Dimon pointed to a wide range of global risks, placing the conflict in Iran alongside other major concerns. He cited the ongoing war and violence in Ukraine, broader instability in the Middle East, terrorist activity, and rising geopolitical tensions—particularly involving China—as key pressures that could weigh heavily on economic performance.
“The challenges we all face are significant,” Dimon wrote, emphasizing that the sheer number of risks increases the likelihood that one or more could have lasting consequences.
While the list of concerns is long, Dimon singled out the war in Iran as a potential driver of economic disruption. He warned that the conflict could lead to sustained shocks in oil and commodity markets, with ripple effects felt across global supply chains. Such disruptions, he suggested, could prove difficult to unwind.
As a result, Dimon cautioned that inflation may become more persistent than many expect. Instead of gradually easing, price pressures could harden, forcing central banks to keep interest rates higher for longer. That scenario, he argued, would challenge assumptions currently held by markets.
He described what he called “the skunk at the party” as the possibility that inflation begins to rise slowly rather than fall. If that were to occur—potentially as soon as 2026—it could trigger a chain reaction: higher interest rates, declining asset prices, and increased strain on both consumers and businesses.
Dimon also raised the specter of a recession, warning that the risk of a significant downturn in the near term cannot be ignored. While he did not predict a specific outcome, he stressed that economic contractions often result from a convergence of negative factors rather than a single event.
“A bad confluence of events,” he noted, can lead to varying degrees of recession, typically marked by rising unemployment, volatile markets, lower asset values, and increased credit losses. At the same time, he pointed out that no two recessions are identical.

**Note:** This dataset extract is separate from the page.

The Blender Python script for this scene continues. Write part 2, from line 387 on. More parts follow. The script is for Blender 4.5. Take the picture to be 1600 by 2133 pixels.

In some scenarios, a downturn could help bring inflation under control. In others, however, inflation could persist or even worsen alongside economic contraction—a condition known as stagflation, where inflationary pressures outweigh the forces that typically reduce prices during a slowdown.
Despite the stark warnings, Dimon underscored that the ultimate goal should be a resolution to ongoing conflicts. He expressed hope for peace, even as he urged investors and policymakers to remain focused on the economic consequences tied to current global tensions.
His message reflects a broader reality: while military conflicts may be pursued for strategic reasons, their economic effects can extend far beyond the battlefield. Even a strong economy can face serious headwinds when global instability begins to reshape markets, supply chains, and expectations for the future.